Task statement: Copy out all the data, word for word.

Supplied material:
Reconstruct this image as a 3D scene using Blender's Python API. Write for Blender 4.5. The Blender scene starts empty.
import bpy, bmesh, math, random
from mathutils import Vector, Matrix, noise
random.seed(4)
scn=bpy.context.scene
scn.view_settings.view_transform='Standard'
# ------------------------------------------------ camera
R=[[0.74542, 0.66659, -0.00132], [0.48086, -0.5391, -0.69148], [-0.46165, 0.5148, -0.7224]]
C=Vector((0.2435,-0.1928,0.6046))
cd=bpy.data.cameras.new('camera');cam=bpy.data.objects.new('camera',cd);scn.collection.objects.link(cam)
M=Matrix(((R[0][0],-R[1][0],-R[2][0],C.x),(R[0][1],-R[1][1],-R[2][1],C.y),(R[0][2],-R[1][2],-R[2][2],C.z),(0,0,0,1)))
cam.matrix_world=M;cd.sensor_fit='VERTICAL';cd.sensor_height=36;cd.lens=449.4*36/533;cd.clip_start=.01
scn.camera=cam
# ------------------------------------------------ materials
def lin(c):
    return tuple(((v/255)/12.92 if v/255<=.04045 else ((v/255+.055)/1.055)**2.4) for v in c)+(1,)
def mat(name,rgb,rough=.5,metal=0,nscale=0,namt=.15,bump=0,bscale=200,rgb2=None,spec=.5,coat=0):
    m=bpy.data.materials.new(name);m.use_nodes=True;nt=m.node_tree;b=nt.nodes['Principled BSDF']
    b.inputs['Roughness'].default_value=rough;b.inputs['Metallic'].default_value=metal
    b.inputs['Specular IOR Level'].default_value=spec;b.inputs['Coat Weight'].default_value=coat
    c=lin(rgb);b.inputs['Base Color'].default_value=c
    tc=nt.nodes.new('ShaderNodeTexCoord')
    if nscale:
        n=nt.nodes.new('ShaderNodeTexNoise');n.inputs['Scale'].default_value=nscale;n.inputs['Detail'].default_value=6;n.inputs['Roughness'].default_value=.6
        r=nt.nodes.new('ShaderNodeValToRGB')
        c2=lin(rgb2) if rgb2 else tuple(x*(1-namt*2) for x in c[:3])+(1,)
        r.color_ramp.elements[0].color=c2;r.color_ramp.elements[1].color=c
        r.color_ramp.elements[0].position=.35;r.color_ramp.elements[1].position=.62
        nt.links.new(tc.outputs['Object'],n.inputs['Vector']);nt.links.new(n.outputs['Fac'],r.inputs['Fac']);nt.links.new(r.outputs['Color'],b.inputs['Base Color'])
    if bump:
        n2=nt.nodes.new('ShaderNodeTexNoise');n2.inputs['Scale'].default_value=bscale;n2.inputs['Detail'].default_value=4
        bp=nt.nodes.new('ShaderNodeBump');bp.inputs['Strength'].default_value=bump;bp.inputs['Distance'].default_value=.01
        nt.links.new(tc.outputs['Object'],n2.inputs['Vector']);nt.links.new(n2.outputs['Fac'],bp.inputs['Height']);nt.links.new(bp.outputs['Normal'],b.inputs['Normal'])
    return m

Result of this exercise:
Reconstruct this image as a 3D scene using Blender's Python API. Write for Blender 4.5. The Blender scene starts empty.
import bpy, bmesh, math, random
from mathutils import Vector, Matrix, noise
random.seed(4)
scn=bpy.context.scene
scn.view_settings.view_transform='Standard'
# ------------------------------------------------ camera
R=[[0.74542, 0.66659, -0.00132], [0.48086, -0.5391, -0.69148], [-0.46165, 0.5148, -0.7224]]
C=Vector((0.2435,-0.1928,0.6046))
cd=bpy.data.cameras.new('camera');cam=bpy.data.objects.new('camera',cd);scn.collection.objects.link(cam)
M=Matrix(((R[0][0],-R[1][0],-R[2][0],C.x),(R[0][1],-R[1][1],-R[2][1],C.y),(R[0][2],-R[1][2],-R[2][2],C.z),(0,0,0,1)))
cam.matrix_world=M;cd.sensor_fit='VERTICAL';cd.sensor_height=36;cd.lens=449.4*36/533;cd.clip_start=.01
scn.camera=cam
# ------------------------------------------------ materials
def lin(c):
    return tuple(((v/255)/12.92 if v/255<=.04045 else ((v/255+.055)/1.055)**2.4) for v in c)+(1,)
def mat(name,rgb,rough=.5,metal=0,nscale=0,namt=.15,bump=0,bscale=200,rgb2=None,spec=.5,coat=0):
    m=bpy.data.materials.new(name);m.use_nodes=True;nt=m.node_tree;b=nt.nodes['Principled BSDF']
    b.inputs['Roughness'].default_value=rough;b.inputs['Metallic'].default_value=metal
    b.inputs['Specular IOR Level'].default_value=spec;b.inputs['Coat Weight'].default_value=coat
    c=lin(rgb);b.inputs['Base Color'].default_value=c
    tc=nt.nodes.new('ShaderNodeTexCoord')
    if nscale:
        n=nt.nodes.new('ShaderNodeTexNoise');n.inputs['Scale'].default_value=nscale;n.inputs['Detail'].default_value=6;n.inputs['Roughness'].default_value=.6
        r=nt.nodes.new('ShaderNodeValToRGB')
        c2=lin(rgb2) if rgb2 else tuple(x*(1-namt*2) for x in c[:3])+(1,)
        r.color_ramp.elements[0].color=c2;r.color_ramp.elements[1].color=c
        r.color_ramp.elements[0].position=.35;r.color_ramp.elements[1].position=.62
        nt.links.new(tc.outputs['Object'],n.inputs['Vector']);nt.links.new(n.outputs['Fac'],r.inputs['Fac']);nt.links.new(r.outputs['Color'],b.inputs['Base Color'])
    if bump:
        n2=nt.nodes.new('ShaderNodeTexNoise');n2.inputs['Scale'].default_value=bscale;n2.inputs['Detail'].default_value=4
        bp=nt.nodes.new('ShaderNodeBump');bp.inputs['Strength'].default_value=bump;bp.inputs['Distance'].default_value=.01
        nt.links.new(tc.outputs['Object'],n2.inputs['Vector']);nt.links.new(n2.outputs['Fac'],bp.inputs['Height']);nt.links.new(bp.outputs['Normal'],b.inputs['Normal'])
    return m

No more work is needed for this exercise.